[Provided data]
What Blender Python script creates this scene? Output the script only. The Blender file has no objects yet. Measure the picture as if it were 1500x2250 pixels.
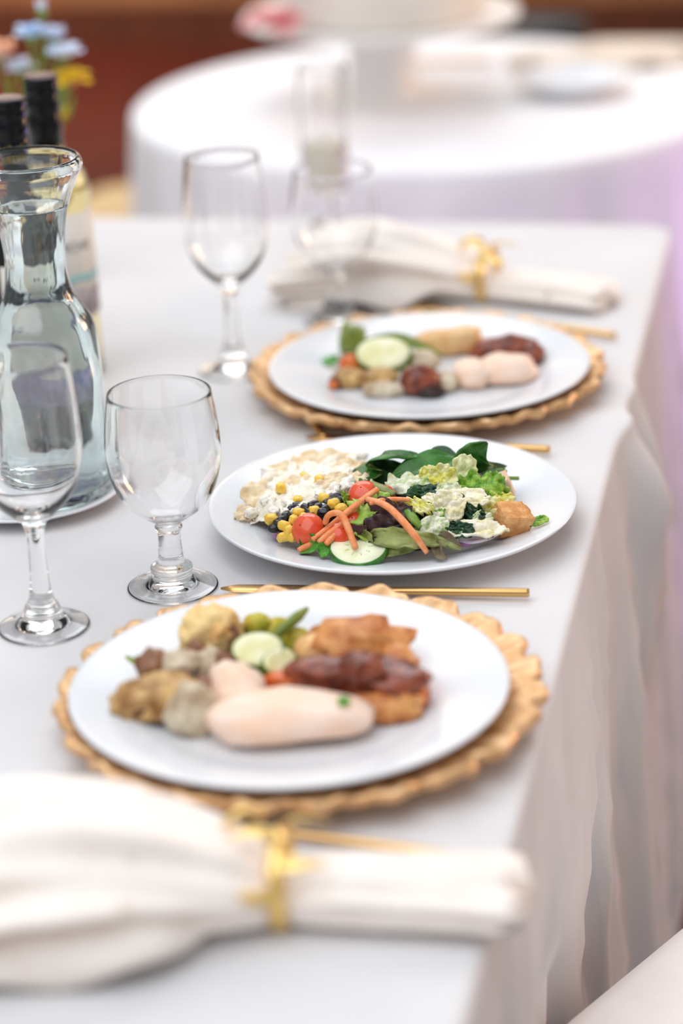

...

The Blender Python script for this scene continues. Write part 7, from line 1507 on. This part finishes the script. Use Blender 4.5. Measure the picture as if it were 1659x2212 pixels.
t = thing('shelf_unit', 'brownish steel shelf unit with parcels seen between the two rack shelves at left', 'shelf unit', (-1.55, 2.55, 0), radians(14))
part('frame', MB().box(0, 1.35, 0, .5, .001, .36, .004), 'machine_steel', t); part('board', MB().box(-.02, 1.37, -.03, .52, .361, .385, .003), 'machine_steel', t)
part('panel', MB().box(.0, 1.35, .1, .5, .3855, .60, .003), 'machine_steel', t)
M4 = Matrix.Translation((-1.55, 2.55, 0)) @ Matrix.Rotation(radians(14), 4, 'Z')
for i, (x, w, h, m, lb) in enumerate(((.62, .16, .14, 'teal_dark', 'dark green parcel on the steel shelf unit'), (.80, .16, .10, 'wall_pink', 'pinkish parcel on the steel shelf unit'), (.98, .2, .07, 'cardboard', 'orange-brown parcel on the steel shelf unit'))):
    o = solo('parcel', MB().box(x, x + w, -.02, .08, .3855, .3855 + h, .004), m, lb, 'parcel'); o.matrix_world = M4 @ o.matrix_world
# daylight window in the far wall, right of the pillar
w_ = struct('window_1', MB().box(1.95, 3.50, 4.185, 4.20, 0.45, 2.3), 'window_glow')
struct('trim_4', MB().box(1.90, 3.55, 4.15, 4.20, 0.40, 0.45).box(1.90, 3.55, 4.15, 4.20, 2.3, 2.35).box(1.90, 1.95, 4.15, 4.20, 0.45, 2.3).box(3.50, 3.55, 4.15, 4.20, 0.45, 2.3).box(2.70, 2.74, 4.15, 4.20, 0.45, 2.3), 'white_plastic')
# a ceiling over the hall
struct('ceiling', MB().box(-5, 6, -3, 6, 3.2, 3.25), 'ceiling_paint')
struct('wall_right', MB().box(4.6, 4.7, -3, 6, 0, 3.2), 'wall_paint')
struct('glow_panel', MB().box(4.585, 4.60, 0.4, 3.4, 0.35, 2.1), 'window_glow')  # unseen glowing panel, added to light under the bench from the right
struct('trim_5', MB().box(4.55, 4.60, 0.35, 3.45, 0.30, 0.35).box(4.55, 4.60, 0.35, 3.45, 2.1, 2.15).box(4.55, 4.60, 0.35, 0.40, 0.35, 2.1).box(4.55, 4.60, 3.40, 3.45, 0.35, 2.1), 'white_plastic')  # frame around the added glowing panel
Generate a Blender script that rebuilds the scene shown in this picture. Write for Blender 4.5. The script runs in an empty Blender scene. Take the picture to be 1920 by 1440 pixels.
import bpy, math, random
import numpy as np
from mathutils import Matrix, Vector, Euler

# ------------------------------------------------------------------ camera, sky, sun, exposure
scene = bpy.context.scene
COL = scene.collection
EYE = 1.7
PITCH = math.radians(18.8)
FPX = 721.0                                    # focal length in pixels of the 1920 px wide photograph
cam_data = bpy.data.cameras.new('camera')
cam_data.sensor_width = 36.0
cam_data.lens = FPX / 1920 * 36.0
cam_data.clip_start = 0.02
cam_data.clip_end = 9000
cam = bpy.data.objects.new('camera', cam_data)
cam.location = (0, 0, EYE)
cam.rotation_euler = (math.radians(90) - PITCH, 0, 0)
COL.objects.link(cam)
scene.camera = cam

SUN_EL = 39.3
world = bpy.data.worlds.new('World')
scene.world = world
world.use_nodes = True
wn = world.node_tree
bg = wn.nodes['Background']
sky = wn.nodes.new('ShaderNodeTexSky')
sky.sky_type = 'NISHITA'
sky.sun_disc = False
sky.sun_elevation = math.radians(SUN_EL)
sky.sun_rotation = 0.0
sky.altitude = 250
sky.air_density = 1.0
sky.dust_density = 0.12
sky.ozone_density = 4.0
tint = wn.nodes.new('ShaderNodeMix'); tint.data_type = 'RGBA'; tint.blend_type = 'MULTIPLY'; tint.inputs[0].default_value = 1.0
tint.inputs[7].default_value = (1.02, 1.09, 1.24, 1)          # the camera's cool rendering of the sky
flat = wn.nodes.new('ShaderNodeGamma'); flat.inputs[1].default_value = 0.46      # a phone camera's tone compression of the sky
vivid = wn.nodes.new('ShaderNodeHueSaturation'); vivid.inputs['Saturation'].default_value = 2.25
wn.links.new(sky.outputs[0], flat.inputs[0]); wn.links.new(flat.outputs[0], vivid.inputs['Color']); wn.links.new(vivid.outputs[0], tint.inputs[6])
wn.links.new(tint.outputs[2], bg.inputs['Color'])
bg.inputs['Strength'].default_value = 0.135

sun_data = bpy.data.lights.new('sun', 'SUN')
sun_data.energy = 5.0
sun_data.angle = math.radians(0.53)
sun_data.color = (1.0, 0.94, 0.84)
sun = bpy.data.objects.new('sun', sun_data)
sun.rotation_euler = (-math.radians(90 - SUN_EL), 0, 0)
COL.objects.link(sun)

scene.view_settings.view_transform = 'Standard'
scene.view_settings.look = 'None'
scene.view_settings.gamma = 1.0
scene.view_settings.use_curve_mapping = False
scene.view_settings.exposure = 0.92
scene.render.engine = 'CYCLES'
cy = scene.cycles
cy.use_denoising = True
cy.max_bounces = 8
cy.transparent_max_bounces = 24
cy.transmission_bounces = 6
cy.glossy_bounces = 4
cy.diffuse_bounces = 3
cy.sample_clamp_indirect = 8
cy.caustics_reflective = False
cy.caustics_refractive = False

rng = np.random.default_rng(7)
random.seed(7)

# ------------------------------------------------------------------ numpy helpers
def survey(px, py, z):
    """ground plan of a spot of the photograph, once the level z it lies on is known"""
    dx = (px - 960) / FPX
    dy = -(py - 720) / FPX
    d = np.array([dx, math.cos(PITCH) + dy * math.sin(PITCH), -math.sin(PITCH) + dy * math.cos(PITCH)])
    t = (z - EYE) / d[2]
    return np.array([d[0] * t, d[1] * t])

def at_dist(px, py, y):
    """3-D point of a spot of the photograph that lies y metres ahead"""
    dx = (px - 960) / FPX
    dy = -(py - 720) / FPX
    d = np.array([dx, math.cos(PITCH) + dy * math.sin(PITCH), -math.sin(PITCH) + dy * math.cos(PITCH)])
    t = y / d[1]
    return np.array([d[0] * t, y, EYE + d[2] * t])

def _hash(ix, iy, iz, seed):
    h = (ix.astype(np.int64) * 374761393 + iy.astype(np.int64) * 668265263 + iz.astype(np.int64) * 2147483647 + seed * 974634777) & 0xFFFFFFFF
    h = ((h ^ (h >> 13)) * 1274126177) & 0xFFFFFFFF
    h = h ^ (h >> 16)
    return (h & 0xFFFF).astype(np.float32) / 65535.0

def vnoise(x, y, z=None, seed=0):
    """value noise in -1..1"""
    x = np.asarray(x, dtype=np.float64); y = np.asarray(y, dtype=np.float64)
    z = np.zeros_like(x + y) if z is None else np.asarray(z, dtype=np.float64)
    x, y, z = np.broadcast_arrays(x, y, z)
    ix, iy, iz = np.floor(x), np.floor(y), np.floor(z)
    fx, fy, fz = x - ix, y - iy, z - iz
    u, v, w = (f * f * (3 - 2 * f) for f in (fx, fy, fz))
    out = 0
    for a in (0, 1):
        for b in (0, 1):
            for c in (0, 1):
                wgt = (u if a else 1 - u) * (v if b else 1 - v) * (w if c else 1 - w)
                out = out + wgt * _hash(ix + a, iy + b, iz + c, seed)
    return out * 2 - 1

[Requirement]
Everything from the line with "Generate a Blender" through the line with "bg.inputs['Strength'].default_value = 0.135", both ends included, should be repeated exactly; nothing else should appear.

[Final result]
Generate a Blender script that rebuilds the scene shown in this picture. Write for Blender 4.5. The script runs in an empty Blender scene. Take the picture to be 1920 by 1440 pixels.
import bpy, math, random
import numpy as np
from mathutils import Matrix, Vector, Euler

# ------------------------------------------------------------------ camera, sky, sun, exposure
scene = bpy.context.scene
COL = scene.collection
EYE = 1.7
PITCH = math.radians(18.8)
FPX = 721.0                                    # focal length in pixels of the 1920 px wide photograph
cam_data = bpy.data.cameras.new('camera')
cam_data.sensor_width = 36.0
cam_data.lens = FPX / 1920 * 36.0
cam_data.clip_start = 0.02
cam_data.clip_end = 9000
cam = bpy.data.objects.new('camera', cam_data)
cam.location = (0, 0, EYE)
cam.rotation_euler = (math.radians(90) - PITCH, 0, 0)
COL.objects.link(cam)
scene.camera = cam

SUN_EL = 39.3
world = bpy.data.worlds.new('World')
scene.world = world
world.use_nodes = True
wn = world.node_tree
bg = wn.nodes['Background']
sky = wn.nodes.new('ShaderNodeTexSky')
sky.sky_type = 'NISHITA'
sky.sun_disc = False
sky.sun_elevation = math.radians(SUN_EL)
sky.sun_rotation = 0.0
sky.altitude = 250
sky.air_density = 1.0
sky.dust_density = 0.12
sky.ozone_density = 4.0
tint = wn.nodes.new('ShaderNodeMix'); tint.data_type = 'RGBA'; tint.blend_type = 'MULTIPLY'; tint.inputs[0].default_value = 1.0
tint.inputs[7].default_value = (1.02, 1.09, 1.24, 1)          # the camera's cool rendering of the sky
flat = wn.nodes.new('ShaderNodeGamma'); flat.inputs[1].default_value = 0.46      # a phone camera's tone compression of the sky
vivid = wn.nodes.new('ShaderNodeHueSaturation'); vivid.inputs['Saturation'].default_value = 2.25
wn.links.new(sky.outputs[0], flat.inputs[0]); wn.links.new(flat.outputs[0], vivid.inputs['Color']); wn.links.new(vivid.outputs[0], tint.inputs[6])
wn.links.new(tint.outputs[2], bg.inputs['Color'])
bg.inputs['Strength'].default_value = 0.135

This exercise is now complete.